Livâta’nın İslâm şeriatındaki cezâsı -tercihli görüşe göre- kılıçla boynunun vurularak öldürülmesidir.Bu fiili isteyerek ve kendi tercihiyle yapmışsa, yapan ve yaptıranın cezâsı budur.
Nitekim İbn-i Abbas'tan -Allah ondan ve babasından râzı olsun- rivâyet olunduğuna göre, Nebi -sallallahu aleyhi ve sellem- bu konuda şöyle buyurmuştur:
(( مَنْ وَجَدْتُمُوهُ يَعْمَلُ عَمَلَ قَوْمِ لُوطٍ فَاقْتُلُوا الْفَاعِلَ وَالْمَفْعُولَ بِهِ.))
[رواه أحمد وصححه الألباني]
"Lut kavminin amelini (livâtayı) yapanları bulduğunuz zaman, livâta yapanı da, kendisine livâta yaptıranı da öldürün."1
Geçmişte olmayan, ancak zamanımızda ortaya çıkan öldürücü Aids hastalığı gibi her türlü vebâlar ve çeşitli hastalıklar, fuhuş sebebiyle ortaya çıkmıştır.Bu ise,Allah Teâlâ ve elçisi Muhammed -sallallahu aleyhi ve sellem-'in bu fiili yapan ve yaptıran hakkında verdiği cezânın ne kadar hikmetli olduğuna delâlet etmektedir.
Kadının, şer’i bir özrü olmadığı halde kocasının cinsel isteğine cevap vermemesi:
Ebu Hureyre’den -Allah ondan râzı olsun- rivâyet olunduğuna göre, Nebi -sallallahu aleyhi ve sellem- bu konuda şöyle buyurmuştur:
(( إِذَا دَعَا الرَّجُلُ امْرَأَتَهُ إِلَى فِرَاشِهِ فَأَبَتْ فَبَاتَ غَضْبَانَ عَلَيْهَا لَعَنَتْهَا الْمَلاَئِكَةُ حَتَّى تُصْبِحَ.)) [رواه البخاري]
"Bir erkek hanımını (cinsel ilişki için) yatağına çağırdığında hanımı onu reddeder de o kişi hanımına kızgın olarak gecelerse, kadın sabahlayıncaya kadar melekler ona lânet ederler."2
Birçok kadın, kendisi ile kocası arasında bir anlaşmazlık olduğunda, yatakta kendisiyle birlikte olma hakkından men ederek -zannınca-cezalândırmak ister.
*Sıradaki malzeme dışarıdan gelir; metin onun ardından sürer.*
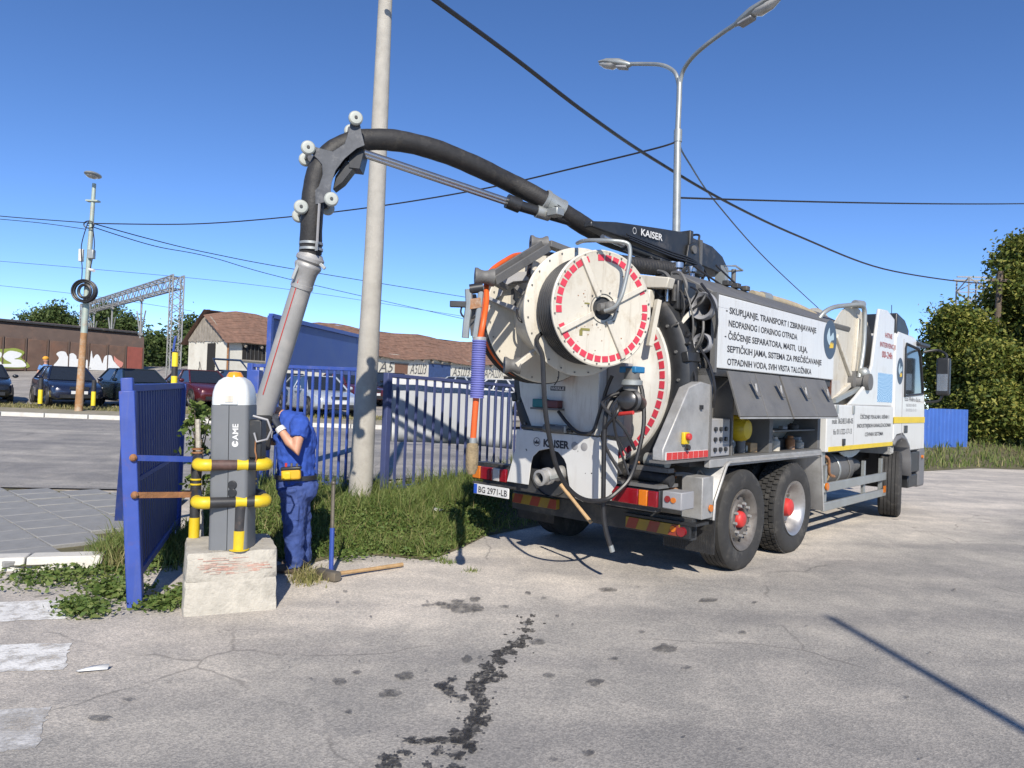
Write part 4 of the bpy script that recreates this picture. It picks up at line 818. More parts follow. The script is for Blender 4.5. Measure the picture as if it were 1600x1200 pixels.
def loft(secs):
    n = len(secs[0]); V = [p for s_ in secs for p in s_]; F = [(i*n+k, i*n+(k+1) % n, (i+1)*n+(k+1) % n, (i+1)*n+k) for i in range(len(secs)-1) for k in range(n)]; F += [tuple(range(n-1, -1, -1)), tuple(range(len(V)-n, len(V)))]; return MB().add(V, F)
HB = 1.11; W2 = .143; D2 = .13
for sg in (-1, 1):
    R_ = [(max(-.0025*0+.0025, x) if sg > 0 else min(-.0025, x), y) for x, y in rrect(W2, D2, .035)]
    loft([[(x*(1.03 if z < .3 else 1), y*(1.03 if z < .3 else 1), z) for x, y in R_] for z in (0, .3, .301, HB)]).build('casing_half', m_casing, bu_)
MB().box((-.003, -D2+.012, .02), (.003, D2-.02, HB)).build('seam', m_black, bu_)
dome = loft([[(x*k, y*k, HB+z) for x, y in rrect(W2, D2, .05)] for z, k in ((0.002, 1), (.05, 1.0), (.10, .97), (.15, .88), (.19, .72), (.215, .5), (.225, .3))]).build('dome_cover', m_dome, bu_, angle=60)
arch = [(-.065, 0), (.065, 0)]+[(.065*math.cos(math.radians(a)), .065+.06*math.sin(math.radians(a))) for a in range(0, 181, 15)]
MB().prism(arch, (0, -D2-.001, HB+.006), (1, 0, 0), (0, .12, 1), .008).build('lock_cover', m_dome, dome, bevel=.003)
MB().prism([(-.03, 0), (.03, 0), (.03, .05), (-.03, .05)], (0, -D2-.0085, HB+.025), (1, 0, 0), (0, .12, 1), .004).build('lock_plate', m_cream, dome)
bcn = MB(); bcn.lathe((0, 0, HB+.20), (0, 0, 1), [(.068, 0), (.062, .03), (.045, .058), (.001, .066)], 20).build('beacon', m_amber, bu_)
text('AME', (.072, -D2-.002, .845), (0, 0, 1), (-1, 0, 0), .044, m_inkw, bu_, width=.125, bold=.02)
lgd = MB().cyl((.05, -D2-.003, .815), (.05, -D2-.0005, .815), .024, n=20).build('logo_letter', m_inkw, bu_); MB().box((.044, -D2-.0036, .815), (.056, -D2-.003, .84)).build('logo_notch', m_casing, lgd)
bu_.rotation_euler = (0, -.025, .06)
for z in (.50, .44): MB().cyl((.035, -D2-.012, z), (.035, -D2+.01, z), .034, n=20).build('photocell', m_black, bu_, bevel=.004)
for z in (.50, .44): MB().box((.012, -D2-.0145, z-.006), (.058, -D2-.011, z+.006)).build('photocell_slot', m_hoses, bu_)
ab = MB(); ab.box((W2-.01, -.08, .70), (W2+.09, .06, 1.0)); ab.build('arm_bracket', m_black, bu_, bevel=.01)
MB().tube([(W2+.03, -.10, 1.03), (W2+.14, -.10, 1.0), (W2+.17, -.10, .92), (W2+.14, -.10, .85), (W2+.06, -.10, .83), (W2+.04, -.10, .9)], .009, 8).build('bracket_loop', m_greyp, bu_)
MB().tube(catmull([(W2+.05, -.09, .84), (W2+.05, -.1, .76), (W2+.06, -.1, .7), (W2+.03, -.09, .62)], 5), .006, 6).build('bracket_wire', m_rust, bu_)
gr_ = thing('guard_rail', 'yellow and black pipe guard wrapped round the grey barrier unit', 'guard rail', (bc.x, bc.y, hb+.001), BA)
pl = blk.matrix_world  # local positions in the block frame
LP, RP, FP = (-.265, .29), (.165, .28), (.03, -.265)
def banded(path, rads, nm='pipe'):
    for i, (P_, r_, mt) in enumerate(path): MB().tube(P_, r_, 12).build(nm, mt, gr_)
zU, zL = 1.12-hb, .835-hb
for (x, y) in (LP, RP):
    banded([([(x, y, 0), (x, y, .165)], .042, m_yellow), ([(x, y, .165), (x, y, zU-.03)], .040, m_blkband)], 0, 'post')
    for zz in (zL+.06, zL+.10, zU+.035, zU+.065): MB().lathe((x, y, zz), (0, 0, 1), [(.04, 0), (.046, .004), (.046, .012), (.04, .016)], 14).build('clamp_ring', m_rust if zz > zU else m_yellow, gr_)
for zz, mm in ((zU, m_rust), (zL, m_blkband)):
    yF = -.285; xl, xr = LP[0]-.0, RP[0]+.065
    for sx, (px_, py_) in ((-1, LP), (1, RP)):
        xe = xl if sx < 0 else xr
        MB().tube([(px_, py_, zz), (xe, py_-.22, zz), (xe, yF+.09, zz)], .041, 14).build('side_bar', m_blkband, gr_); MB().sphere((px_, py_, zz), .048, 12, 8).build('post_joint', m_yellow if sx > 0 else m_blkband, gr_)
        MB().tube(catmull([(xe, yF+.10, zz), (xe, yF+.05, zz), (xe-sx*.015, yF+.02, zz), (xe-sx*.05, yF, zz), (xe-sx*.085, yF, zz)], 5), .047, 14).build('elbow', m_yellow, gr_)
    MB().tube([(xl+.085, yF, zz), (.005, yF, zz)], .040, 14).build('crossbar', m_blkband if zz == zL else M('scuffed_band', (.10, .055, .045), .6, var=.5, scale=14, dirt=(.03, .03, .03), damt=.5), gr_); MB().tube([(.005, yF, zz), (.085, yF, zz)], .0445, 14).build('crossbar_band', m_yellow, gr_); MB().tube([(.085, yF, zz), (xr-.08, yF, zz)], .040, 14).build('crossbar', m_blkband, gr_)
banded([([(.045, -.285, 0), (.045, -.285, .15)], .048, m_yellow), ([(.045, -.285, .15), (.045, -.285, zL-.03)], .044, m_blkband)], 0, 'front_post'); MB().lathe((.045, -.285, 0), (0, 0, 1), [(.001, .002), (.075, .002), (.075, .008), (.048, .009)], 14).build('foot_plate', m_yellow, gr_)
for zz in (zL, zU):
    a = Vector((gN.x, gN.y, 0))+gpt(0, zz+hb+.03)+Vector((.05, -.05, 0)); q = Vector((bc.x, bc.y, 0))+bx*LP[0]+by*(LP[1]-.12)+Z*(zz+hb); st = MB().beam(a, q, .01, .045).build('tie_bar', m_blued if zz == zU else m_rust); st.name = 'tie_bar'
    tag(st, 'upper blue flat strap tying the gate post to the guard rail' if zz == zU else 'lower rusty flat strap tying the gate post to the guard rail', 'strap', 'straps between gate and guard rail')
    MB().sphere(a, .03, 8, 6).build('weld', m_rust, st)
# ---- leafy plant between gate and barrier
pp = at(305, 800, 6.5); pln = thing('leafy_sapling', 'young ailanthus-like sapling with drooping leaves between gate and barrier unit', 'sapling', (pp.x, 6.5, 0)); C = []; b = MB()
for (qx, qy) in ((304, 630), (310, 650), (322, 668), (306, 690), (318, 700), (300, 745), (326, 745), (316, 640), (330, 640), (300, 660)):
    tip = at(qx, qy, 6.5+random.uniform(-.12, .12))-Vector((pp.x, 6.5, 0)); b.tube(catmull([(0, 0, 0), (random.uniform(-.05, .05), 0, tip.z*.6), tip], 5), [.012-.0008*i for i in range(11)], 5)
    for s_ in range(5):
        a = random.uniform(0, 6.28); dr = Vector((math.cos(a), math.sin(a), random.uniform(-.1, .5)))
        for k in range(9): c = tip+dr*(.018*k)+Vector((0, 0, -.0022*k*k)); C += [tuple(c+Vector((random.gauss(0, .012), random.gauss(0, .012), random.gauss(0, .01))))]*1
b.build('stem', m_bark, pln); V, F = leaves(C, .034, .3); raw_mesh('foliage', V, F, m_weed, None, pln)
b = MB(); q0 = at(312, 835, 6.25); 
sp = tag(MB().tube([at(314, 840, 6.3), at(311, 740, 6.3), at(309, 655, 6.3)], [.025, .022, .02], 7).build('old_stake', m_conc), 'thin pale stake standing behind the guard rail beside the gate', 'stake')
# ---- tools
hm = gp(512, 906); sl = thing('sledgehammer', 'sledgehammer with wooden handle lying on the ground by the worker', 'sledgehammer', (hm.x, hm.y, 0)); e = gp(629, 882, .03)-hm; hh = gp(490, 903)-hm; hd_ = Vector((gp(530, 912)-gp(490, 902)).to_tuple()); hd_.z = 0; hd_.normalize()
m_hamm = M('hammer_steel', (.17, .15, .12), .6, .5, var=.4, dirt=(.25, .2, .14), damt=.4); x_ = hd_; y_ = Vector((-x_.y, x_.x, 0))
loft([[tuple(x_*(-.13+.26*t)+y_*(a*k)+Z*(.048+b_*k)) for a, b_ in rrect(.043, .043, .014, 2)] for t, k in ((0, .85), (.06, 1), (.4, .95), (.6, .95), (.94, 1), (1, .85))]).build('head', m_hamm, sl)
MB().tube([Vector((.04, .01, .05)), e*.5+Vector((0, 0, .02)), e], [.019, .018, .02], 8).build('handle', m_tan, sl)
br0 = gp(517, 899); br1 = at(521, 752, br0.y+.1); brk = thing('digging_bar', 'blue steel bar standing upright beside the sledgehammer', 'digging bar', (br0.x, br0.y, 0)); v_ = br1-br0
MB().tube([(0, 0, 0), v_*.5], .022, 8).build('blue_sleeve', m_blue, brk); MB().tube([v_*.5, v_*.96], .018, 8).build('bare_shaft', m_hamm, brk); MB().sphere(v_*.98, .025, 8, 6).build('tip', m_hamm, brk)
# ---- litter
def litter(label, px, py, w_, l_, rz, mt, z=.006):
    p = gp(px, py); o = MB().add([(-w_, -l_, 0), (w_, -l_*.8, .012), (w_*.8, l_, .004), (0, l_*1.1, .03), (-w_*.9, l_*.9, 0), (-w_*1.05, 0, .02)], [(0, 1, 2, 3, 4, 5)]).build('litter', mt); o.location = (p.x, p.y, z); o.rotation_euler = (0, 0, rz); tag(o, label, 'litter', 'scraps of litter'); s_ = o.modifiers.new('t', 'SOLIDIFY'); s_.thickness = .003
litter('flat white and pink wrapper on the asphalt below the gate', 143, 1049, .022, .085, -1.15, m_inkw)
litter('crumpled white cup in the grass right of the digging bar', 682, 833, .05, .07, .6, m_inkw, .28); litter('small white scrap at the edge of the grass', 622, 857, .03, .04, .2, m_inkw, .05)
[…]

Oysa bu, kocasının harama (zinâya) düşmesi gibi, çok kötü sonuçlara yol açabilir.Belki de işler kadının aleyhine döner, kocası onun üzerine ikinci bir hanımla evlenmeyi ciddi olarak düşünmeye başlar. Kadının, kocası kendisine cinsel talepte bulunduğunda, Rasûlullah -sallallahu aleyhi ve sellem-'in şu emri gereğince, onun isteğine cevap vermesi gerekir:
(( إِذَا دَعَا الرَّجُلُ امْرَأَتَهُ إِلَى فِرَاشِهِ فَلْتَجِبْ، وَإِنْ كَانَتْ عَلَى ظَهْرِ قَتَبٍ.))
[رواه البزار وصححه الألباني]
"Bir erkek, hanımını (cinsel ilişki için) yatağa çağırdığı zaman, hanımı devenin üzerinde olsa bile (deveden) inip kocasının bu isteğine cevap versin."1
Karı-koca arasındaki uyumun devam etmesi ve ayrılığın olmaması için kocanın da, hasta veya hamile veyahut da üzgün olduğu zamanlarda hanımının durumunu göz önünde bulundurması gerekir.
Kadının, şer’i bir gerekçe olmadan kocasından boşanmak istemesi:
Birçok kadın, en ufak bir anlaşmazlık olduğu veya kocası istediği malı kendisine vermediği zaman kocasından hemen boşanma isteğinde bulunur. Kadın, bozguncu bazı akrabaları veya komşularınca yönlendirilmiş olabilir. Bazen de kadın, kocasını sinirlendiren ve onu galeyana getiren sözlerle kocasına meydan okur ve: "Erkeksen beni boşa" der.
Boşanmanın, âilenin dağılması ve çocukların başıboş kalması gibi oldukça kötü sonuçlar doğurduğu bilinen bir şeydir. Belki de kadın, pişmanlığın artık fayda vermeyeceği bir noktada yaptığına pişman olur. Şeriatın bunu haram kılmasındaki hikmet, bu gibi durumlarda ortaya çıkar.
Nitekim Sevban’dan -Allah ondan râzı olsun- rivâyet olunduğuna göre, Nebi -sallallahu aleyhi ve sellem- bu konuda şöyle buyurmuştur:
(( أَيُّمَا امْرَأَةٍ سَأَلَتْ زَوْجَهَا الطَّلاَقَ مِنْ غَيْرِ مَا بَأْسٍ فَحَرَامٌ عَلَيْهَا رَائِحَةُ الْجَنَّةِ.)) [رواه أحمد]
"(Kocasından ayrılmak için kendisini zorlayan) hiçbir şiddetli sebep olmadığı halde kocasından kendisini boşamasını isteyen kadına cennetin kokusu haramdır."1
Yine Ukbe b. Âmir’den -Allah ondan râzı olsun- rivâyet olunduğuna göre, Nebi -sallallahu aleyhi ve sellem- şöyle buyurmuştur:
(( إِنَّ الْمُخْتَلِعَاتِ وَالْمُنْتَزِعَاتِ هُنَّ الْمُنَافِقَاتُ.)) [رواه الطبراني في المعجم الكبير]
"(Sebepsiz halde) kocalarından kendilerini bırakmalarını ve boşama-larını isteyen kadınlar münâfıklardır (yani içten kocalarına isyankârdırlar, dıştan itaatkârdırlar)."1
Kocanın namazını terk etmesi, içki ve uyuşturucu kullanması, kadını haram bir işe zorlaması, ona işkence ederek zulmetmesi veya onu şer’i haklarından alıkoyması gibi dînen geçerli bir gerekçe olur ve kocaya nasihat fayda vermez, düzelmesi için verilen uğraşlar boşa çıkarsa,bu durumda kadının dînini ve kendi nefsini kurtarmak için boşanmak istemesinde bir sakınca yoktur.